Items from a dataset:
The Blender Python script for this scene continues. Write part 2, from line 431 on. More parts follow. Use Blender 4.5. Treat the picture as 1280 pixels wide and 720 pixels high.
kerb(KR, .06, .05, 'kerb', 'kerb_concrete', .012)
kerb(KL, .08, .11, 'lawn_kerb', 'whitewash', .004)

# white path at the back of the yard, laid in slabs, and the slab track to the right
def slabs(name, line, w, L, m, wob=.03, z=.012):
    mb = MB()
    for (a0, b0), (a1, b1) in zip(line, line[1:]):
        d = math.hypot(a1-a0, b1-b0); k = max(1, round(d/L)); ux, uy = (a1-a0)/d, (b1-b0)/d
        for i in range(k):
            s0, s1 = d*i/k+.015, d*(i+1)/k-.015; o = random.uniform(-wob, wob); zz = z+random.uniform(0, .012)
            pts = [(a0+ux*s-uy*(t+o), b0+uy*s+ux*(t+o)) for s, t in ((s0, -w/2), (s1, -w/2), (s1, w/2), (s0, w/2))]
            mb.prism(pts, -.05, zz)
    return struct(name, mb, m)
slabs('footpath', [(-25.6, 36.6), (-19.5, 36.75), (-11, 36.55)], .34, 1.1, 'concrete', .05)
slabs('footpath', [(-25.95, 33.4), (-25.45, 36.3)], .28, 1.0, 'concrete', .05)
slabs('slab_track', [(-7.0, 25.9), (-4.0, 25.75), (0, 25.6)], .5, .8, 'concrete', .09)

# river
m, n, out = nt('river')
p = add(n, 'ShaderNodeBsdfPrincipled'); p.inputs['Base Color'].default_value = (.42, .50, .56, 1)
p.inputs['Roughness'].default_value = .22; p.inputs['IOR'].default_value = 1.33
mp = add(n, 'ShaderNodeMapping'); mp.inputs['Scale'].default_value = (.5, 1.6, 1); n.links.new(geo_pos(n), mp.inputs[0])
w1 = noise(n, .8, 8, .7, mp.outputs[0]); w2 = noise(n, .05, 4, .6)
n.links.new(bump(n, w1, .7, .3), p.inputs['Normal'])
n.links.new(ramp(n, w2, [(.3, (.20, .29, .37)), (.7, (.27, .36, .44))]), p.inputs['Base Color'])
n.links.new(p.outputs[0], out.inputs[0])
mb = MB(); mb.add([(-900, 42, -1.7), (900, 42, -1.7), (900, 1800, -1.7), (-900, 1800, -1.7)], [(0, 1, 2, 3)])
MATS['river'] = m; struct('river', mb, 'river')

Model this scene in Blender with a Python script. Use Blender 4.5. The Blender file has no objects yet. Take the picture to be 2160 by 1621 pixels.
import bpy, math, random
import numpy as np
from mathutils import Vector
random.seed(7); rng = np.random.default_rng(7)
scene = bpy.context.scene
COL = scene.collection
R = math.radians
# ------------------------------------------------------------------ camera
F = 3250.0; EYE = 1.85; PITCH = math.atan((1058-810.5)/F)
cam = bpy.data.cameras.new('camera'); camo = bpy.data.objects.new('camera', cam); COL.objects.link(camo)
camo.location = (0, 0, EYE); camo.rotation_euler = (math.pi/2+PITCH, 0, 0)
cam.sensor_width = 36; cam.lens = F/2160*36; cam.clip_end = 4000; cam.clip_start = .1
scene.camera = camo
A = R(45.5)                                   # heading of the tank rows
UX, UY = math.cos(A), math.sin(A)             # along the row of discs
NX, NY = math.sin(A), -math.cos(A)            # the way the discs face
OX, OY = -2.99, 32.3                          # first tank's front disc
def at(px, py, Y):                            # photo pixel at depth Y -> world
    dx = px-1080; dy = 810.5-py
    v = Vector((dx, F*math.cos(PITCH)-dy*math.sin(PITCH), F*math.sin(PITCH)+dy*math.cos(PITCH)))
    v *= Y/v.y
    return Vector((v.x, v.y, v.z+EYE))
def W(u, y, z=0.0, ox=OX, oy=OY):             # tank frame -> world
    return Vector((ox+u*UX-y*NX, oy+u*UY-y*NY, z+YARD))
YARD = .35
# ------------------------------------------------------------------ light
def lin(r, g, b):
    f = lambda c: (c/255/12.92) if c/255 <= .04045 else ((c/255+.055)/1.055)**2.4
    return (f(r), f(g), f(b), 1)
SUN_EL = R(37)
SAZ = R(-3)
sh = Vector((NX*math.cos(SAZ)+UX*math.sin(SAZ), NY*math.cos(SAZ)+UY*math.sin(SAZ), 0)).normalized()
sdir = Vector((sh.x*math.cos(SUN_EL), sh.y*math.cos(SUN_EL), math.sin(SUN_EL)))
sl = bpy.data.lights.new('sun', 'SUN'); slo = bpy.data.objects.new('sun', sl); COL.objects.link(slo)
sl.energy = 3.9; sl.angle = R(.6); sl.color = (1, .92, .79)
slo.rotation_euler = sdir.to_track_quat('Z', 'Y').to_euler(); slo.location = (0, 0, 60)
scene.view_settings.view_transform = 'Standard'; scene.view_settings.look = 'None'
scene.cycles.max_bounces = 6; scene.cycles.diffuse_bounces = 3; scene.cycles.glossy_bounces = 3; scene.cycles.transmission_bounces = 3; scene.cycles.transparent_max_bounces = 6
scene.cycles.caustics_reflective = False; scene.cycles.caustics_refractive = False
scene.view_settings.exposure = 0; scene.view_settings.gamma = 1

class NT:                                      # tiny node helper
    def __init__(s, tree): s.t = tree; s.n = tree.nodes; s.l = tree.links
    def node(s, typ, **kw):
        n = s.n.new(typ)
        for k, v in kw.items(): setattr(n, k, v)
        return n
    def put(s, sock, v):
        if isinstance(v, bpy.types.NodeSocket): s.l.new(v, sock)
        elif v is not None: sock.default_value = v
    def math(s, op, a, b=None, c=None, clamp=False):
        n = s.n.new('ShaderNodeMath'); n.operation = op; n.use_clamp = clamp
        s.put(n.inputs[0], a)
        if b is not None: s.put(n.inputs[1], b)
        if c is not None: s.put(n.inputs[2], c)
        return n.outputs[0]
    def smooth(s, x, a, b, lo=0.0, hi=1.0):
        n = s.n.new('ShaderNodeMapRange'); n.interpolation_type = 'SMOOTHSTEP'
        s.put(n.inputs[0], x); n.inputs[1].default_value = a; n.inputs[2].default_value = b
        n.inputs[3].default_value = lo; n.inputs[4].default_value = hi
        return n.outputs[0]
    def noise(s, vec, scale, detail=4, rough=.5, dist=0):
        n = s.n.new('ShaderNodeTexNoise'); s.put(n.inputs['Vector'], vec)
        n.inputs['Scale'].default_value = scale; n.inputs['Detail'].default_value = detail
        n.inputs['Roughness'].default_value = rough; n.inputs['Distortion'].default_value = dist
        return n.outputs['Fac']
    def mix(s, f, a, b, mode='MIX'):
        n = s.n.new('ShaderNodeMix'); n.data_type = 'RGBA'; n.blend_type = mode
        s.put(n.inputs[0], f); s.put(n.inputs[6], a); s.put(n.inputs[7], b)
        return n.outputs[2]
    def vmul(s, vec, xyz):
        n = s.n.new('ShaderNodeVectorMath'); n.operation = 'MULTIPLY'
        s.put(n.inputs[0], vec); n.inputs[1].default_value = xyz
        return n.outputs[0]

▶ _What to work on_
Quote all the records. Keep every word exact.

▶ _Solution to this task_
The Blender Python script for this scene continues. Write part 2, from line 431 on. More parts follow. Use Blender 4.5. Treat the picture as 1280 pixels wide and 720 pixels high.
kerb(KR, .06, .05, 'kerb', 'kerb_concrete', .012)
kerb(KL, .08, .11, 'lawn_kerb', 'whitewash', .004)

# white path at the back of the yard, laid in slabs, and the slab track to the right
def slabs(name, line, w, L, m, wob=.03, z=.012):
    mb = MB()
    for (a0, b0), (a1, b1) in zip(line, line[1:]):
        d = math.hypot(a1-a0, b1-b0); k = max(1, round(d/L)); ux, uy = (a1-a0)/d, (b1-b0)/d
        for i in range(k):
            s0, s1 = d*i/k+.015, d*(i+1)/k-.015; o = random.uniform(-wob, wob); zz = z+random.uniform(0, .012)
            pts = [(a0+ux*s-uy*(t+o), b0+uy*s+ux*(t+o)) for s, t in ((s0, -w/2), (s1, -w/2), (s1, w/2), (s0, w/2))]
            mb.prism(pts, -.05, zz)
    return struct(name, mb, m)
slabs('footpath', [(-25.6, 36.6), (-19.5, 36.75), (-11, 36.55)], .34, 1.1, 'concrete', .05)
slabs('footpath', [(-25.95, 33.4), (-25.45, 36.3)], .28, 1.0, 'concrete', .05)
slabs('slab_track', [(-7.0, 25.9), (-4.0, 25.75), (0, 25.6)], .5, .8, 'concrete', .09)

# river
m, n, out = nt('river')
p = add(n, 'ShaderNodeBsdfPrincipled'); p.inputs['Base Color'].default_value = (.42, .50, .56, 1)
p.inputs['Roughness'].default_value = .22; p.inputs['IOR'].default_value = 1.33
mp = add(n, 'ShaderNodeMapping'); mp.inputs['Scale'].default_value = (.5, 1.6, 1); n.links.new(geo_pos(n), mp.inputs[0])
w1 = noise(n, .8, 8, .7, mp.outputs[0]); w2 = noise(n, .05, 4, .6)
n.links.new(bump(n, w1, .7, .3), p.inputs['Normal'])
n.links.new(ramp(n, w2, [(.3, (.20, .29, .37)), (.7, (.27, .36, .44))]), p.inputs['Base Color'])
n.links.new(p.outputs[0], out.inputs[0])
mb = MB(); mb.add([(-900, 42, -1.7), (900, 42, -1.7), (900, 1800, -1.7), (-900, 1800, -1.7)], [(0, 1, 2, 3)])
MATS['river'] = m; struct('river', mb, 'river')

Model this scene in Blender with a Python script. Use Blender 4.5. The Blender file has no objects yet. Take the picture to be 2160 by 1621 pixels.
import bpy, math, random
import numpy as np
from mathutils import Vector
random.seed(7); rng = np.random.default_rng(7)
scene = bpy.context.scene
COL = scene.collection
R = math.radians
# ------------------------------------------------------------------ camera
F = 3250.0; EYE = 1.85; PITCH = math.atan((1058-810.5)/F)
cam = bpy.data.cameras.new('camera'); camo = bpy.data.objects.new('camera', cam); COL.objects.link(camo)
camo.location = (0, 0, EYE); camo.rotation_euler = (math.pi/2+PITCH, 0, 0)
cam.sensor_width = 36; cam.lens = F/2160*36; cam.clip_end = 4000; cam.clip_start = .1
scene.camera = camo
A = R(45.5)                                   # heading of the tank rows
UX, UY = math.cos(A), math.sin(A)             # along the row of discs
NX, NY = math.sin(A), -math.cos(A)            # the way the discs face
OX, OY = -2.99, 32.3                          # first tank's front disc
def at(px, py, Y):                            # photo pixel at depth Y -> world
    dx = px-1080; dy = 810.5-py
    v = Vector((dx, F*math.cos(PITCH)-dy*math.sin(PITCH), F*math.sin(PITCH)+dy*math.cos(PITCH)))
    v *= Y/v.y
    return Vector((v.x, v.y, v.z+EYE))
def W(u, y, z=0.0, ox=OX, oy=OY):             # tank frame -> world
    return Vector((ox+u*UX-y*NX, oy+u*UY-y*NY, z+YARD))
YARD = .35
# ------------------------------------------------------------------ light
def lin(r, g, b):
    f = lambda c: (c/255/12.92) if c/255 <= .04045 else ((c/255+.055)/1.055)**2.4
    return (f(r), f(g), f(b), 1)
SUN_EL = R(37)
SAZ = R(-3)
sh = Vector((NX*math.cos(SAZ)+UX*math.sin(SAZ), NY*math.cos(SAZ)+UY*math.sin(SAZ), 0)).normalized()
sdir = Vector((sh.x*math.cos(SUN_EL), sh.y*math.cos(SUN_EL), math.sin(SUN_EL)))
sl = bpy.data.lights.new('sun', 'SUN'); slo = bpy.data.objects.new('sun', sl); COL.objects.link(slo)
sl.energy = 3.9; sl.angle = R(.6); sl.color = (1, .92, .79)
slo.rotation_euler = sdir.to_track_quat('Z', 'Y').to_euler(); slo.location = (0, 0, 60)
scene.view_settings.view_transform = 'Standard'; scene.view_settings.look = 'None'
scene.cycles.max_bounces = 6; scene.cycles.diffuse_bounces = 3; scene.cycles.glossy_bounces = 3; scene.cycles.transmission_bounces = 3; scene.cycles.transparent_max_bounces = 6
scene.cycles.caustics_reflective = False; scene.cycles.caustics_refractive = False
scene.view_settings.exposure = 0; scene.view_settings.gamma = 1

class NT:                                      # tiny node helper
    def __init__(s, tree): s.t = tree; s.n = tree.nodes; s.l = tree.links
    def node(s, typ, **kw):
        n = s.n.new(typ)
        for k, v in kw.items(): setattr(n, k, v)
        return n
    def put(s, sock, v):
        if isinstance(v, bpy.types.NodeSocket): s.l.new(v, sock)
        elif v is not None: sock.default_value = v
    def math(s, op, a, b=None, c=None, clamp=False):
        n = s.n.new('ShaderNodeMath'); n.operation = op; n.use_clamp = clamp
        s.put(n.inputs[0], a)
        if b is not None: s.put(n.inputs[1], b)
        if c is not None: s.put(n.inputs[2], c)
        return n.outputs[0]
    def smooth(s, x, a, b, lo=0.0, hi=1.0):
        n = s.n.new('ShaderNodeMapRange'); n.interpolation_type = 'SMOOTHSTEP'
        s.put(n.inputs[0], x); n.inputs[1].default_value = a; n.inputs[2].default_value = b
        n.inputs[3].default_value = lo; n.inputs[4].default_value = hi
        return n.outputs[0]
    def noise(s, vec, scale, detail=4, rough=.5, dist=0):
        n = s.n.new('ShaderNodeTexNoise'); s.put(n.inputs['Vector'], vec)
        n.inputs['Scale'].default_value = scale; n.inputs['Detail'].default_value = detail
        n.inputs['Roughness'].default_value = rough; n.inputs['Distortion'].default_value = dist
        return n.outputs['Fac']
    def mix(s, f, a, b, mode='MIX'):
        n = s.n.new('ShaderNodeMix'); n.data_type = 'RGBA'; n.blend_type = mode
        s.put(n.inputs[0], f); s.put(n.inputs[6], a); s.put(n.inputs[7], b)
        return n.outputs[2]
    def vmul(s, vec, xyz):
        n = s.n.new('ShaderNodeVectorMath'); n.operation = 'MULTIPLY'
        s.put(n.inputs[0], vec); n.inputs[1].default_value = xyz
        return n.outputs[0]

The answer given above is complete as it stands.